- [What is asked] Single out the lines of the material that contain "picture" and copy them.

- [Dataset excerpt]
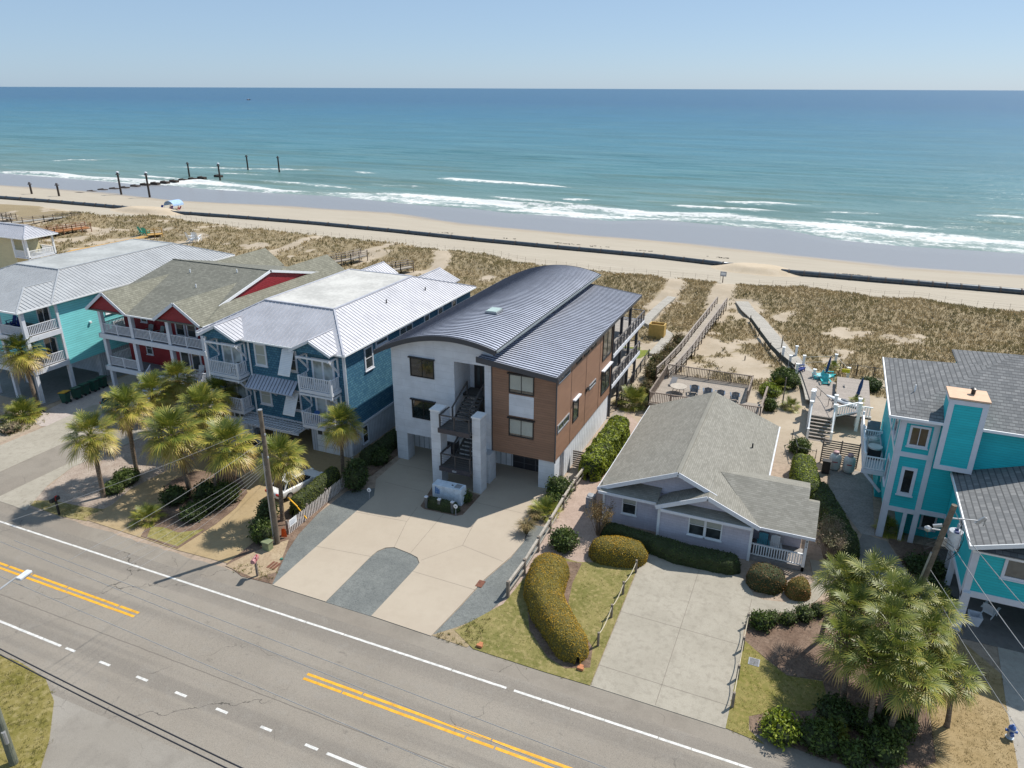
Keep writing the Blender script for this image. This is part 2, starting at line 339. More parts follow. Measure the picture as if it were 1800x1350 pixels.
# ---------------- road and hard ground
def sheet(name,pts,z,mat,lift=0):
    b=MB(); b.add([(x,y,z) for x,y in pts],[tuple(range(len(pts)))]); o=b.build(name,mat)
    if o.data.polygons[0].normal.z<0: o.data.flip_normals()
    return tag(o,kind='structure')
def slabs(name,pts,z,mat,t_=.1):
    b=MB(); b.prism(pts,z-t_,z,'z'); return tag(b.build(name,mat),kind='structure')
ASPH=grit('asphalt',(.24,.21,.175),(.28,.25,.21),(.19,.168,.14),.11,34,.85,.35,crack=True,amt=.45)
# road with wheel-path wear
t=NT('road_asphalt'); p=t.pos(); q=t.xyz(p); a=t.noise(p,.12,5,.6); b=t.noise(p,30,3,.8); d=t.noise(p,1.2,5,.65)
wear=t.noise(t.comb(t.math('MULTIPLY',q[0],.02),q[1],0.),.75,3,.5)
c=t.mix(t.step(a,.35,.65),(.25,.22,.182),(.285,.252,.21)); c=t.mix(t.math('MULTIPLY',t.step(wear,.42,.62),.55),c,(.17,.152,.132))
c=t.mix(t.math('MULTIPLY',t.step(d,.5,.7),.35),c,(.27,.25,.22)); c=t.mix(t.math('MULTIPLY',t.step(b,.5,.64),.55),c,(.09,.083,.075)); c=t.mix(t.math('MULTIPLY',t.step(b,.33,.44),-1.) if 0 else t.math('MULTIPLY',t.math('LESS_THAN',b,.40),.5),c,(.34,.31,.27))
v1=t.n('VectorMath',_p={'operation':'ADD'},i0=p,i1=t.n('TexNoise',_o=1,Vector=p,Scale=1.1,Detail=5.)); 
vo=t.n('TexVoronoi',_p={'feature':'DISTANCE_TO_EDGE'},Vector=v1,Scale=.13); ck=t.math('MULTIPLY',t.math('LESS_THAN',vo,.0024),t.step(t.noise(p,.16,3),.47,.6))
c=t.mix(t.math('MULTIPLY',ck,.75),c,(.05,.045,.04)); oil=t.noise(t.comb(t.math('MULTIPLY',q[0],.5),q[1],7.),1.7,4,.7); c=t.mix(t.math('MULTIPLY',t.step(oil,.62,.72),.4),c,(.10,.09,.08))
seam=t.math('LESS_THAN',t.math('ABSOLUTE',t.math('SUBTRACT',q[1],t.math('ADD',22.35,t.math('MULTIPLY',t.noise(p,.8,3),.12)))),.03); c=t.mix(t.math('MULTIPLY',seam,.5),c,(.07,.06,.055))
ROAD=t.out(c,.82,0.,t.bump(b,.3,.02),.3)
def wav(x0,x1,y,n=60,amp=.12,s=.8): return [(x,y+amp*nz(x,y,s)+amp*.6*nz(x,y,s*3.1)) for x in np.linspace(x0,x1,n)]
sheet('road',[(-900,18.)]+[(500,18.)]+[(500,28.9),(-900,28.9)],.012,ROAD)
slabs('road_shoulder',[(-900,28.9)]+[(500,28.9)]+wav(500,20,30.2,12)+wav(20,-90,30.2,170,.16)+[(-900,30.2)],.012,ASPH,.05)
SIDE=grit('side_street_asphalt',(.26,.235,.20),(.31,.285,.25),(.20,.18,.155),.12,30,.85,.3,crack=True)
gr=[at(0,1153),at(33,1163),at(80,1193),at(95,1233),at(87,1300),at(72,1350)]
sheet('side_street',[(-900,18.),(-900,10),(-200,-60),(300,-60),(500,18.)],.010,SIDE)
LAWN=lambda n,g1,g2,dry,s=.5: grit(n,g1,g2,dry,s,22,.95,.5,c4=mul(g1,.45),spec=.1,amt=.75)
L_S=LAWN('verge_grass',(.16,.145,.035),(.24,.2,.07),(.35,.29,.14),.45)
slabs('verge',[(-120,18.9)]+gr+[(gr[-1][0]+.3,5),(-120,5)],.04,L_S,.08)
PW=plain('road_paint_white',(.62,.61,.58),.6,var=.3,vs=3); PY=plain('road_paint_yellow',(.72,.36,.02),.6,var=.25,vs=3)
def worn(b,x0,x1,y,w,z=.017,gap=.0,step=1.3,m=0):
    x=x0
    while x<x1-.05:
        e=min(x1,x+step*random.uniform(.8,3.5)); j=random.uniform(-.006,.006)
        b.add([(x,y-w/2+j,z),(e,y-w/2+j,z),(e,y+w/2+j,z),(x,y+w/2+j,z)],[(0,1,2,3)],m); x=e+(gap*random.random())
b=MB(); worn(b,-300,-12.24,28.0,.15,gap=.05); worn(b,-11.8,120,28.0,.15,gap=.05)
worn(b,-300,-37.15,20.7,.15,gap=.02)
for x0,x1 in [(-36.74,-36.),(-34.02,-33.23),(-31.19,-30.37),(-28.36,-27.58),(-25.53,-24.77),(-22.62,-21.92),(-19.86,-19.1)]: b.add([(x0,20.63,.017),(x1,20.63,.017),(x1,20.78,.017),(x0,20.78,.017)],[(0,1,2,3)])
worn(b,-18.57,120,20.7,.15,gap=.02)
tag(b.build('road_marking_white',PW),kind='structure')
b=MB()
for y,g in((24.58,.25),(24.23,.12)): worn(b,-300,-35.4,y,.17,gap=.06 if y<24.4 else .15); worn(b,-22.72,120,y,.17,gap=g)
tag(b.build('road_marking_yellow',PY),kind='structure')
# far side of the road below the picture is plain street; lots
CON=grit('driveway_concrete',(.40,.34,.27),(.43,.37,.295),(.365,.31,.245),.2,45,.85,.08,c4=(.35,.29,.22),amt=.35)
GCON=grit('old_concrete',(.34,.31,.255),(.385,.352,.292),(.24,.215,.175),.4,30,.9,.2,c4=(.2,.18,.145),amt=.5)
GRAV=grit('grey_gravel',(.16,.17,.165),(.20,.21,.2),(.12,.13,.125),.5,16,.95,1.,c4=(.055,.06,.06))
TAN=grit('tan_aggregate',(.36,.27,.15),(.40,.305,.18),(.28,.205,.115),.4,26,.9,.3,c4=(.2,.145,.085))
MUL=grit('mulch_bed',(.16,.105,.075),(.24,.17,.125),(.09,.06,.045),.8,12,.95,1.,c4=(.04,.028,.022))
ROCK=grit('river_rock_bed',(.34,.27,.22),(.42,.35,.29),(.24,.19,.155),.8,11,.95,1.,c4=(.12,.09,.07))
LW1=LAWN('cottage_lawn_grass',(.165,.16,.05),(.26,.225,.09),(.36,.29,.14))
LW2=LAWN('side_lawn_grass',(.18,.17,.045),(.24,.21,.075),(.34,.26,.11),.7)
LW3=LAWN('dry_lawn_grass',(.32,.235,.12),(.37,.28,.155),(.22,.165,.08),.5)
# left lot
sheet('left_lot_sand',[(-120,30.2),(-78,30.2),(-66.5,32),(-66,40.3),(-66.5,70),(-120,70)],.008,grit('left_lot_ground',(.36,.29,.22),(.42,.34,.26),(.22,.17,.11),.5,12,.95,.6))
sheet('left_lot_asphalt',[(-60.8,30.05),(-56.9,30.05),(-56.7,38.5),(-57.2,50),(-60.9,50)],.014,ASPH)
slabs('left_lot_concrete',[(-65.6,29.9),(-60.8,29.9),(-60.8,50),(-66,46),(-65.6,41)],.03,GCON)
slabs('left_lot_concrete.001',[(-56.9,29.9),(-53,29.8),(-55.0,33),(-56,36),(-55.6,39),(-54.5,50),(-56.9,50)],.03,GCON)
slabs('carport_floor',[(-86,44),(-70.2,43.9),(-70.2,72),(-86,72)],.05,grit('carport_concrete',(.22,.22,.21),(.26,.26,.25),(.15,.15,.145),.4,20))
sheet('rock_bed',[(-55.4,30.6),(-53,30.2),(-50,30.3),(-47.6,31),(-47.7,33),(-48.4,35.2),(-48.2,38.6),(-47.6,41),(-47.8,50),(-54.4,50),(-55.5,39),(-56,36),(-54.8,33)],.016,ROCK)
sheet('roadside_grass',[(-54.8,30.5),(-50,30.25),(-47.5,30.6),(-47.6,32.3),(-49.5,31.9),(-52.6,31.6)],.020,LAWN('thin_verge_grass',(.22,.19,.07),(.30,.25,.12),(.38,.3,.17)))
# blue house lot: horseshoe drive
sheet('sand_lane',[(-68.5,41),(-66,40.5),(-54.5,48),(-53.5,50.2),(-53.6,70),(-70,70),(-69.6,46)],.018,grit('white_sand_lane',(.42,.36,.33),(.48,.42,.38),(.3,.25,.22),.6,12,.95,.6))
slabs('tan_driveway',[(-48,30.7),(-47.7,33),(-48.4,35.2),(-48.2,38.6),(-47.6,41.5),(-50.5,44),(-51,50),(-34,50),(-33.6,44),(-34.4,37.4),(-35,35.8),(-34.2,33.6),(-34.1,30.7),(-38.4,30.5),(-42.05,30.6)],.03,TAN)
isl=[(-42.1,30.7),(-38.5,30.6),(-38.35,34.1),(-38.6,36.4),(-39.4,38.6),(-41.5,40.2),(-43.6,40.5),(-46,39.6),(-46.4,37.6),(-46.2,36.6),(-43.6,34),(-42.9,32)]
slabs('island_bed',isl,.06,MUL,.06)
sheet('island_grass',[(-41.6,30.8),(-38.7,30.8),(-38.6,33.2),(-40,32.1),(-41.5,32.2),(-42.4,31.9)],.066,LAWN('island_lawn',(.2,.19,.05),(.29,.25,.1),(.36,.3,.16)))
slabs('mulch_verge',[(-34.1,30.6),(-32.2,29.95),(-29.8,30.1),(-31.3,33.5),(-31.9,35.4),(-33.0,42.5),(-31.9,45),(-31.8,66),(-34.9,66),(-34.3,44),(-34.9,37.3),(-35.1,35.8),(-34.2,33.5)],.036,MUL,.03)
sheet('sandy_verge',[(-34.0,30.4),(-31.2,30.1),(-30.4,31.2),(-31.4,33.3),(-32.1,34.6),(-32.9,33.4),(-33.6,31.8)],.042,grit('sandy_verge_soil',(.36,.27,.18),(.42,.33,.22),(.2,.14,.08),1.2,10,.95,.6))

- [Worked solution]
Keep writing the Blender script for this image. This is part 2, starting at line 339. More parts follow. Measure the picture as if it were 1800x1350 pixels.
# far side of the road below the picture is plain street; lots